ただし、最近は生成AIの活用・応用が様々な分野に染み出していたり、ネットワークの世界でもAIの活用が叫ばれていることもあって、これらの領域が相互に関連したプロジェクトが増えています。

ML/GenAI関連の取り組み

ML関連の取り組みもいくつか行っていますが、昨今は生成AIに関する取り組みが多くなってきています。DIIでは特にコストとセキュリティを重要観点として調査や技術検証を行っていますが、具体的な応用実装についてのプロジェクトもいくつか取り組んでいる最中です。

コスト効率化に向けたモデルの改良手法(モデルマージ・量子化・枝刈りなど)の調査・技術検証を行っている他、ドコモ本体で取り組んでいる生成AIアプリケーション実装の技術支援などを行っています。アプリケーション実装に必要になってくるRAG周りの技術検証・調査などもプロジェクトの要望に合わせて日々取り組んでいます。

セキュリティ観点では、 Top 10 for Large Language Model Applicationsに代表されるようなリスクに対応するための具体的な手法の調査や、各パブリッククラウドやセキュリティベンダがどのようなレイヤーで対策を行っているかなどの情報収集などを行い、ドコモ社内へフィードバックしています。また、安全に活用するためのLLM本体のReasoningに関する技術検証なども併せて行っています。

プロジェクト例
  • 画像生成技術周りの支援プロジェクト
    • Diffusionモデルを活用した3Dモデルの自動生成やアバターのスタイル変換技術などの応用のための技術支援
  • Federated Learningプロジェクト
    • データをシェアせずに学習する分散機械学習の手法についての研究開発・広告レコメンドシステムへの応用プロジェクトの技術支援
  • モバイルNWのドキュメントのRAG化
    • モバイル関連の仕様書や各種ドキュメントを取り込んだRAGソリューションを構築するための技術支援
パブリッククラウド・クラウドネイティブ技術関連

クラウド技術も非常に変化が激しい領域であるため、常に最新の情報を集め、ベストプラクティスを追い続けることで、ドコモ本体のクラウドインフラのコスト効率化や生産性の改善のための支援を行っています。

Beyond5G・6G関連の取り組み

O-RANにおける消費電力の抑制・品質改善のためのアルゴリズムの研究開発や、6G標準化に向けた北米地域の動向のモニタリング・情報展開などを行っています。
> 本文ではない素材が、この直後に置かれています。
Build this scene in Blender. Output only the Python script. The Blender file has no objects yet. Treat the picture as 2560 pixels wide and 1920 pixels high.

グローバル文化の醸成: 事業開発プログラム「Open Innovation BootCamp」

DIIでは、ドコモグループの更なる成長のために、既存の事業に変革を起こしたり、新規事業を立ち上げるといった新しい価値創造が必要と考え、そのための取り組みの一環として、シリコンバレーの新しい技術やビジネスアイデアを活用し、実際に事業導入して継続する仕組みとして「Open Innovation Bootcamp(OIB)」を主催しています。
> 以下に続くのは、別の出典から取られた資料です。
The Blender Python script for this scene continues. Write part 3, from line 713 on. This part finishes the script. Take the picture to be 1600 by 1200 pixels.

SFの完全無人タクシー体験、Plug and Playのイノベーションエコシステム見学、先進デバイスの体験などを通じて、現地の最新技術や商習慣に触れ、また、アメリカと日本の文化的・ビジネス的な違いを深く理解するディスカッションや、現地起業家との交流を通じて、グローバルな視野を広げるプログラムを提供しています。

新たな発想や着眼点を得た上で、各事業リーダーが抱える課題に対して向き合い、今後の取り組みに活かすためのプランを作り上げるところまで、1週間という短い期間の中で集中して取り組むプログラムとなっています。

今年度は携帯電話ビジネスのフロント戦略を担う組織から、サービス開発、マーケティング、プラットフォーム開発など様々な組織から10組のチームが参加し、それぞれのチームで熱い議論が交わされていました。

この取り組みで生まれた事業プランの具体的な実行に移し、進めていくところまで含めて、DIIは伴走者として継続的に関わりサポートしています。

終わりに

本記事ではDocomo InnovationsのOverviewについてご紹介しました。

私がDIIに赴任したのは今年の4月からなのですが、社内外含め様々な人と話す中で「DIIって何をやっているの?」という質問をされることが多く、実はあまり活動の内容が知られていないということがわかったため、この機会に興味を持っていただけると嬉しく思います。本記事で紹介した内容以外にも、様々な活動に日々精力的に取り組んでいます。シリコンバレーに立ち寄る際があればぜひお声かけください。